As So Often Happens

So, yesterday, my beautiful wife needed to be early for church to prepare for singing with the octet (choir proper being out for the summer), and she needed to stay after service not because she was naughty but because she had to practice her trumpet for playing during next week’s service. Which means I had to do something that I haven’t had to do for a number of years: I had to pick out a carry book.

Gentle reader, you might remember my concept of a carry book. Generally a paperback, and often times a seriousish book in case anyone asks what I’m reading. I carried the, well, carry book to places where I’d have a little time to sit and read. I brought it to the dojo in the days where we would spend three or four hours at the martial arts school between two boys in kids’ classes and then parents in adults classes to close the evening, or I would carry it to church to read during the Sunday school hour when my children took and my wife taught, or I would have it in the car when I was waiting to pick my boys up for school.

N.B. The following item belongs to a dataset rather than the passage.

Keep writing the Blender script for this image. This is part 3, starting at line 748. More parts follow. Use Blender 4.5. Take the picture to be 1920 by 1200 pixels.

Well, gentle reader, those days passed and took a couple hours of reading a week from me. Ay, me.

At any rate, as I was saying, I was looking for this book to carry with me to church (c’mon, I know, the Bible would be an obvious answer, but I’ve already read that, and the Orthodox Bible I’m working my way through is a bit larger than I wanted to carry). So I went looking for Letters from a Stoic by Seneca which I just bought the day before.

And I could not find it.

I mean, I know I shuffled the stack from Arkansas onto the shelves in my office. So I put the books most recently purchased from ABC Books onto the shelves in the hallway. And they disappeared.

I spent a number of minutes looking at the shelves, and I knew they were only in the outermost rows of books on the shelves–that is, not on the rank of books behind the front row of books which holds untold treasures that I have not seen since 2016 (is it time to dust again? so soon?).

But I could not find it, so I settled on another.

I joked with my beautiful wife about how happy I was to have found a used copy of a collection of Seneca and that I would be equally happy when I found it again in a number of years. I did not mean to make it quite so true so quickly.